I have been defending my favorite piece of personal technology to colleagues for decades. The ancient tube amplifier that warms the music I enjoy at home is simple, beautiful and, in my ears, produces the sweetest sounds.
Admittedly, it is archaic and maybe that is part of the charm. But in spite of the vast advances in audio over the years, I have never lost my affection for my old class-A amp.
Well, I'm sad to report there is a new love in my life. I listen to a lot of online music at work, and after experiencing Pandora.com I've had a musical epiphany: I've become more interested in accessing an endless supply of high-quality music than listening to a severely limited supply played through an extraordinary system. Frankly, I have come to the point where I just want to be surrounded by great music with as little effort as possible.
So I get the fears of the literati who worry their armchair habit with a traditional newspaper, magazine or book will be supplanted by the new wave of ice-cold e-Readers. When the devices first hit the market four years ago, I got to play with one of the earliest models and was completely under-whelmed. Clunky and decidedly unsexy, it was like playing "Pong" after being raised on the Xboxฎ.
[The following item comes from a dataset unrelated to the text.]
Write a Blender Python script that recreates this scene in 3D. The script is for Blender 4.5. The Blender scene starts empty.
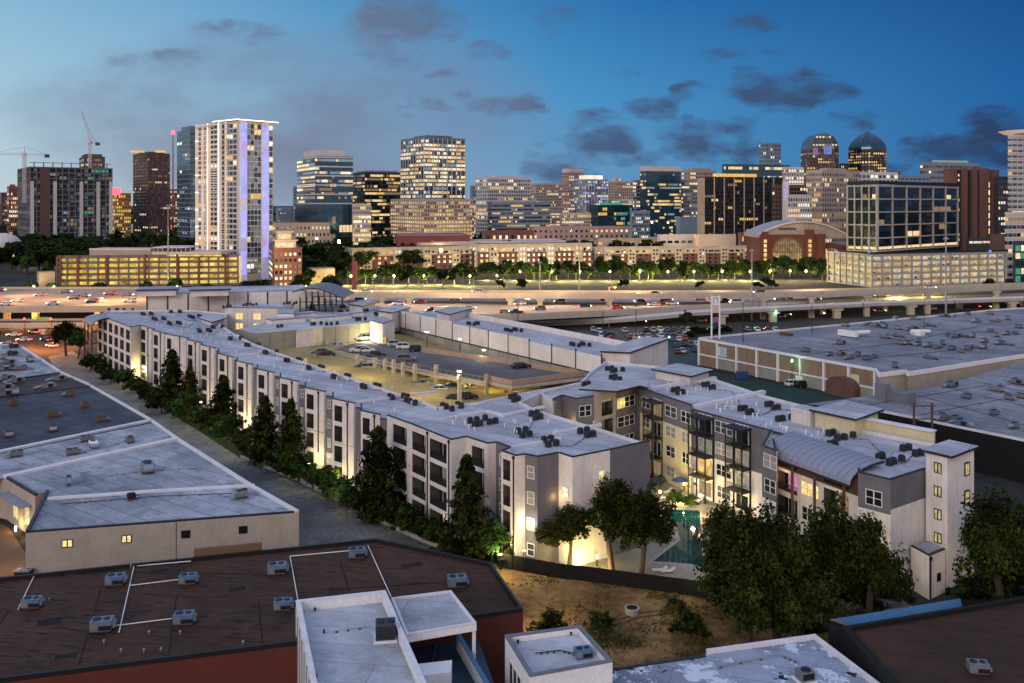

This year's Consumer Electronics Show in Las Vegas showcased numerous new variations on this theme from a wide spectrum of manufacturers. While they have improved, particularly for reading books, the developers who seem to be only looking to replace ink and paper with bits and LCDs aren't getting it. In an era of unlimited news outlets, why would I simply want to walk around with big hunks of the New York Times or the Washington Post downloaded daily to my e-Reader?
The reason I have fallen for technologies like Pandora.com is that they do all the work for me. I only have to tell it what I like and then using propriety smarts, it goes off into the infinite and finds and plays music that matches my personal interests.
Rather than focusing on the delivery mechanism, we need to do for information and news what Pandora and other similar services have done for music; make it much simpler and more enjoyable.
So don't lament the seemingly inevitable loss of the feel of newsprint between your fingers, start imagining a new technology that keeps you plugged into the best information with little or no effort on your part. In fact, if done right, the Internet and e-Readers will provide new profitable channels for gifted writers and extraordinary work. Apple's iTunes has opened markets for talented new emerging artists by showing that we would rather take a small risk on new songs for $1.29 then plunk down $16 for a CD that contains mostly filler.
If engineers and computer scientists can produce an e-Reader that intelligently filters vast amounts of information and provides each of us with a personalized, high-quality daily news product loaded with all the bells and whistles, then we all win. If not, then we might be looking at the eight track player of the information age.
So let's quickly get past this "gadget" phase of e-Readers, and start developing the intelligent services that we really need.
Think of it as an epiphany for the print world.